• I’ve wanted to buy an upgrade to my RX580 for years now, but I’d really like AV1 encoding support. With OBS finally supporting AV1 on all platforms (?), this actually makes sense. But I’m once again reminded how bad the used market for GPUs is in my country atm, so I’ll wait for a while longer.

    • Got a 6700XT second hand about a year ago when the price finally came down from astronomical ridiculous crypto bubble crazy, to almost reasonable. Just looked and they’re still going for the same price. Thought this would have dropped a bit by now, but I guess not.

      • Yes, I’ve also had an eye on the 6700XT, but I made the bad decision to wait for the new gen and hopefully a price drop for older GPUs. The stable used prices are probably because of people who bought at exorbitant prices who don’t want to sell their GPU for nothing, combined with the new gen having the same price to performance ratio.

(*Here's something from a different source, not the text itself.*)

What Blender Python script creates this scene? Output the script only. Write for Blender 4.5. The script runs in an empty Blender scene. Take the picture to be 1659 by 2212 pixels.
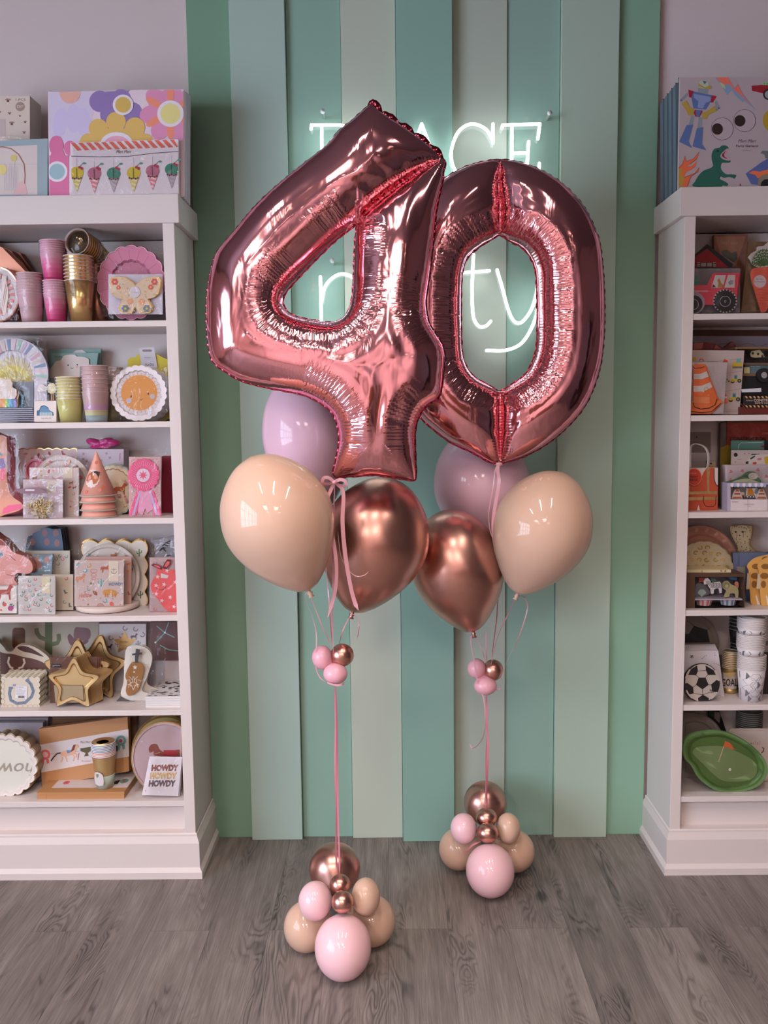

        Now with the 7600XT having 16GB VRAM, I’ve thought about buying until I noticed it only supports PCIe 4.0 x8, which is half the bandwidth on my PCIe 3.0 x16 slot. It’s a B350 board I want to upgrade to a 5800X3D and use for years to come. This means I’m basically forced to either go with a 7700XT, or go with an older 6700XT.

        Anyway, waiting years for a new gen isn’t an option either, so I’ll stay frustrated for a while longer.

        • Fun coincidence, 16 lanes was one of my concerns as well when I got mine. I’m also on an old AM4 motherboard. Currently have a 3900X CPU which is plenty for my needs for now, but it’s good knowing I still have an upgrade path to an X3D. AM4 has been an awesome platform in terms of upgradability :)

  • This is the best summary I could come up with:


    The cross-platform OBS software that is popular with game streamers and others live-recording their desktops has finally landed support for AV1 video encoding using Linux’s Video Acceleration API (VA-API) interface.

    Opened last May was a merge request for the OBS FFmpeg code to add AV1 support for VA-API.

    As of Tuesday evening that code was merged.

    The code has successfully tested the VA-API AV1 encoding using the Mesa drivers.

    VA-API AV1 encoding is available with AMD Radeon RX 7000 series graphics and Intel Arc Graphics when it comes to those with open-source Mesa driver support.

    It’s unfortunate that it has taken until into 2024 to get this code merged, but nevertheless exciting for the next OBS feature release.